Is there a way to start Whonix-Gateway with its apparmor disabled? In the “Virtual Machine Details”, “Boot Options”, there is provision for “Direct Kernel Boot” where one might enter “apparmor=0” in “kernel args” to disable apparmor, but the paths to the kernel and the initrd are required, and it won’t work if I put in the path to the qcow2 file.

Unlikely. You should at least see the virtual BIOS (no AppArmor there) and the initial boot. If AppArmor was badly broken, it would boot up and then stop, or endlessly reboot.

Is there a way to start Whonix-Gateway with its apparmor disabled?
Recovery mode has apparmor disabled.

Also undoing the effects of the grub-enable-apparmor package. Easy for debugging purposes by purging it (sudo apt-get purge grub-enable-apparmor). Not so easy for production builds, see https://www.whonix.org/wiki/Whonix_Debian_Packages. For production use, switch the apparmor setting in /etc/default/grub.
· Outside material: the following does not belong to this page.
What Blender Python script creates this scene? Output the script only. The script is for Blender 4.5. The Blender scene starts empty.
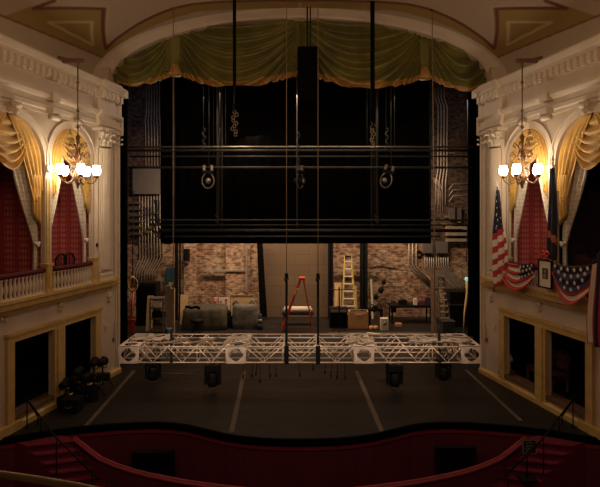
import bpy, bmesh, math, random
from mathutils import Vector, Matrix, Euler
random.seed(7)
PI = math.pi
SC = bpy.context.scene
COL = SC.collection

# ------------------------------------------------------------------ camera
EYE = 4.1
cd = bpy.data.cameras.new('camera'); cam = bpy.data.objects.new('camera', cd); COL.objects.link(cam)
cam.location = (0, 0, EYE); cam.rotation_euler = (PI/2, 0, 0)
cd.sensor_width = 36; cd.lens = 36*520/600; cd.shift_y = -28.5/600; cd.clip_end = 200
SC.camera = cam
# ------------------------------------------------------------------ world, light, exposure
SC.view_settings.view_transform = 'Standard'; SC.view_settings.look = 'None'
SC.view_settings.gamma = 1; SC.view_settings.use_curve_mapping = False
SC.view_settings.exposure = 0.0
w = bpy.data.worlds.new('world'); SC.world = w; w.use_nodes = True
w.node_tree.nodes['Background'].inputs[0].default_value = (1, .72, .5, 1)
w.node_tree.nodes['Background'].inputs[1].default_value = .02
SC.cycles.max_bounces = 6; SC.cycles.diffuse_bounces = 4
SC.cycles.use_adaptive_sampling = False
SC.cycles.sample_clamp_indirect = 2.0

def area(name, loc, target, sx, sy, power, color):
    l = bpy.data.lights.new(name, 'AREA'); l.shape = 'RECTANGLE'; l.size = sx; l.size_y = sy
    l.energy = power; l.color = color
    o = bpy.data.objects.new(name, l); COL.objects.link(o); o.location = loc
    d = Vector(target)-Vector(loc); o.rotation_euler = d.to_track_quat('-Z', 'Y').to_euler()
    return o
WARM = (1, .66, .36)
area('work_light', (0, 18.3, 6.2), (0, 21, 1.6), 9, .5, 540, (1, .70, .47))
area('stage_light', (-1, 17.6, 6.6), (-.5, 17.4, 0), 9, .5, 60, (1, .7, .45))
area('stage_side_light', (-5.9, 18.0, 8.4), (-6.2, 21, 5.0), .8, .5, 10, (.75, .7, 1))
area('stage_side_light_right', (5.9, 18.0, 8.4), (6.2, 21, 5.0), .8, .5, 11, (1, .85, .75))
area('electric_light', (0, 14.9, 7.6), (0, 12.4, .6), 7, .5, 75, (1, .74, .54))
area('house_fill', (0, 4.5, 6.6), (0, 12.9, 8.6), 7, 2, 142, (1, .64, .38))  # unseen fill, added to brighten the ceiling and upper walls
area('balcony_light', (0, 5.5, 3.5), (0, 10, -.3), 8, .5, 1.4, (1, .6, .4))
fl_ = area('front_light', (0, 6.0, 7.2), (0, 12.2, .95), 7.5, .3, 16, (1, .76, .58)); fl_.data.spread = math.radians(16)

# ------------------------------------------------------------------ helpers
def at(px, py, D):                       # a point the photograph shows at (px, py), D metres in front of the balcony
    return Vector(((px-300)/520*D, D, EYE-(py-215)/520*D))
NX, NY, TX, TY, CX, CY = .980, -.198, -.198, -.980, -4.75, 13.57
def L(side, p):                          # side wall frame: s along the wall from the proscenium, n out of the wall, z up
    s, n, z = p
    x = CX+s*TX+n*NX; y = CY+s*TY+n*NY
    return Vector((x if side < 0 else -x, y, z))
def sw(px, py, n=0):
    k = (px-300)/520; D = (n+CX*NX+CY*NY)/(NX*k+NY)
    x, y = k*D-CX, D-CY
    return (x*TX+y*TY, n, EYE-(py-215)/520*D)
def X(side): return lambda p: L(side, p)
ID = lambda p: Vector(p)

ORG = {}
class MB:
    def __init__(s, xf=ID): s.v = []; s.f = []; s.m = []; s.s = []; s.xf = xf
    def add(s, vs, fs, mi=0, sm=False, xf=None):
        xf = xf or s.xf; b = len(s.v); s.v += [xf(p) for p in vs]
        for k, f in enumerate(fs):
            s.f.append([b+i for i in f]); s.m.append(mi[k] if isinstance(mi, list) else mi); s.s.append(sm)
        return s
    def box(s, a, b, mi=0, xf=None):
        (x0, y0, z0), (x1, y1, z1) = a, b
        return s.add([(x0,y0,z0),(x1,y0,z0),(x1,y1,z0),(x0,y1,z0),(x0,y0,z1),(x1,y0,z1),(x1,y1,z1),(x0,y1,z1)],
              [(0,3,2,1),(4,5,6,7),(0,1,5,4),(1,2,6,5),(2,3,7,6),(3,0,4,7)], mi, False, xf)
    def cbox(s, c, sz, mi=0, rot=None, xf=None):
        h = [q/2 for q in sz]; R = Euler(rot).to_matrix() if rot else Matrix.Identity(3); c = Vector(c)
        vs = [c+R@Vector((x*h[0], y*h[1], z*h[2])) for z in (-1,1) for x, y in ((-1,-1),(1,-1),(1,1),(-1,1))]
        return s.add(vs, [(0,3,2,1),(4,5,6,7),(0,1,5,4),(1,2,6,5),(2,3,7,6),(3,0,4,7)], mi, False, xf)
    def beam(s, p, q, w=.05, h=None, mi=0, xf=None):
        h = h or w; p = Vector(p); q = Vector(q); d = (q-p).normalized()
        u = d.cross(Vector((0,0,1)));
        if u.length < .05: u = Vector((1,0,0))
        u.normalize(); v = d.cross(u)
        vs = [e+u*a*w/2+v*b*h/2 for e in (p, q) for a, b in ((-1,-1),(1,-1),(1,1),(-1,1))]
        return s.add(vs, [(0,3,2,1),(4,5,6,7),(0,1,5,4),(1,2,6,5),(2,3,7,6),(3,0,4,7)], mi, False, xf)
    def tube(s, pts, r=.02, seg=8, mi=0, xf=None):
        pts = [Vector(p) for p in pts]; n = len(pts); vs = []; fs = []; pu = None
        for i, p in enumerate(pts):
            d = (pts[min(i+1, n-1)]-pts[max(i-1, 0)])
            if d.length < 1e-7: d = Vector((0,0,1))
            d.normalize()
            if pu is None:
                u = d.cross(Vector((0,0,1)))
                if u.length < .05: u = d.cross(Vector((0,1,0)))
            else: u = pu-d*pu.dot(d)
            u.normalize(); pu = u; w_ = d.cross(u)
            rr = r[i] if isinstance(r, (list, tuple)) else r
            vs += [p+(u*math.cos(2*PI*k/seg)+w_*math.sin(2*PI*k/seg))*rr for k in range(seg)]
        for i in range(n-1):
            for k in range(seg): fs.append((i*seg+k, i*seg+(k+1)%seg, (i+1)*seg+(k+1)%seg, (i+1)*seg+k))
        s.add(vs, fs, mi, True, xf)
        b = len(s.v)-n*seg
        s.f.append([b+k for k in range(seg)][::-1]); s.f.append([b+(n-1)*seg+k for k in range(seg)])
        s.m += [mi, mi]; s.s += [False, False]
        return s
    def lathe(s, prof, c=(0,0,0), seg=12, mi=0, xf=None, ax='z'):
        n = len(prof); vs = []; fs = []
        for r, z in prof:
            for k in range(seg):
                a = 2*PI*k/seg; x, y = r*math.cos(a), r*math.sin(a)
                vs.append(Vector(c)+(Vector((x,y,z)) if ax == 'z' else Vector((x,z,y)) if ax == 'y' else Vector((z,x,y))))
        for i in range(n-1):
            for k in range(seg): fs.append((i*seg+k, i*seg+(k+1)%seg, (i+1)*seg+(k+1)%seg, (i+1)*seg+k))
        fs.append(tuple(range(seg))[::-1]); fs.append(tuple((n-1)*seg+k for k in range(seg)))
        return s.add(vs, fs, mi, True, xf)
    def ball(s, c, r, seg=14, rings=8, mi=0, sc=(1,1,1), xf=None):
        vs = []; fs = []; c = Vector(c)
        for i in range(rings+1):
            a = PI*i/rings
            for k in range(seg):
                b = 2*PI*k/seg
                vs.append(c+Vector((r*sc[0]*math.sin(a)*math.cos(b), r*sc[1]*math.sin(a)*math.sin(b), -r*sc[2]*math.cos(a))))
        for i in range(rings):
            for k in range(seg): fs.append((i*seg+k, i*seg+(k+1)%seg, (i+1)*seg+(k+1)%seg, (i+1)*seg+k))
        return s.add(vs, fs, mi, True, xf)
    def prism(s, poly, fn, w0, w1, mi=0, xf=None):   # fn(u, v, w) maps the outline and its depth
        n = len(poly); vs = [fn(u, v, w0) for u, v in poly]+[fn(u, v, w1) for u, v in poly]
        fs = [tuple(range(n))[::-1], tuple(range(n, 2*n))]+[(i, (i+1)%n, n+(i+1)%n, n+i) for i in range(n)]
        return s.add(vs, fs, mi, False, xf)
    def sheet(s, fn, nu, nv, mf=None, sm=True, xf=None, thick=0):
        vs = [fn(i/nu, j/nv) for j in range(nv+1) for i in range(nu+1)]; fs = []; ms = []
        for j in range(nv):
            for i in range(nu):
                a = j*(nu+1)+i; fs.append((a, a+1, a+nu+2, a+nu+1)); ms.append(mf((i+.5)/nu, (j+.5)/nv) if mf else 0)
        return s.add(vs, fs, ms, sm, xf)
    def build(s, name, mats, parent=None, closed=True, solid=0):
        if not isinstance(mats, (list, tuple)): mats = [mats]
        if parent is None:
            xs = [p[0] for p in s.v]; ys = [p[1] for p in s.v]; zs = [p[2] for p in s.v]
            o_ = Vector(((min(xs)+max(xs))/2, (min(ys)+max(ys))/2, min(zs)))
        else: o_ = ORG[parent.name]
        me = bpy.data.meshes.new(name)
        me.from_pydata([tuple(Vector(p)-o_) for p in s.v], [], s.f)
        for m in mats: me.materials.append(m)
        me.polygons.foreach_set('material_index', s.m); me.polygons.foreach_set('use_smooth', s.s)
        me.update()
        if closed:
            bm = bmesh.new(); bm.from_mesh(me); bmesh.ops.recalc_face_normals(bm, faces=bm.faces); bm.to_mesh(me); bm.free()
        ob = bpy.data.objects.new(name, me); COL.objects.link(ob)
        if parent is None: ob.location = o_
        else: ob.parent = parent
        ORG[ob.name] = o_
        if solid:
            md = ob.modifiers.new('thickness', 'SOLIDIFY'); md.thickness = solid; md.offset = 0
        return ob
def tag(o, label, cat, group=None):
    o['label'] = label; o['category'] = cat
    if group: o['group'] = group
    return o
def thing(name, label, cat, loc=(0,0,0), group=None):
    o = bpy.data.objects.new(name, None); COL.objects.link(o); o.location = loc; o.empty_display_size = .1
    ORG[o.name] = Vector(loc); tag(o, label, cat, group); return o
def struct(o): o['kind'] = 'structure'; return o
def copy_tree(o, loc=None, rz=None, label=None, parent=None):
    c = o.copy(); COL.objects.link(c)
    if parent: c.parent = parent
    if loc is not None: c.location = loc
    if rz is not None: c.rotation_euler = (0, 0, rz)
    if label: c['label'] = label
    for ch in list(o.children): copy_tree(ch, parent=c)
    return c
def lerp(a, b, t): return a+(b-a)*t
def poly_at(pts, t):                     # point at t along a polyline of equal steps
    n = len(pts)-1; f = min(max(t, 0), 1)*n; i = min(int(f), n-1); g = f-i
    # smooth
    p0, p1, p2, p3 = pts[max(i-1,0)], pts[i], pts[i+1], pts[min(i+2,n)]
    return tuple(.5*((2*b)+(c-a)*g+(2*a-5*b+4*c-d)*g*g+(3*b-a-3*c+d)*g**3) for a, b, c, d in zip(p0, p1, p2, p3))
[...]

Which is non-ideal. Perhaps we should try to find another KVM maintainer that uses Debian? You as Fedora(?) host user + someone else?

If you feel its necessary I’m fine with it. Although its not really enough that they use Debian, they would have to be knowledgeable about Apparmor rules too if thats the case.

Its most likely a problem with hugepagetables not being supported by KVM on Debian yet. I am willing to keep an updated list of settings that need to be removed for Whonix on Debian to work. B

Dennis were you able to get Whonix KVM working on your host at any point? Does removing hugepagetables do it?

I can tell you that its not an apparmor problem almost certainly. And settings inside the vm should never affect something on the host.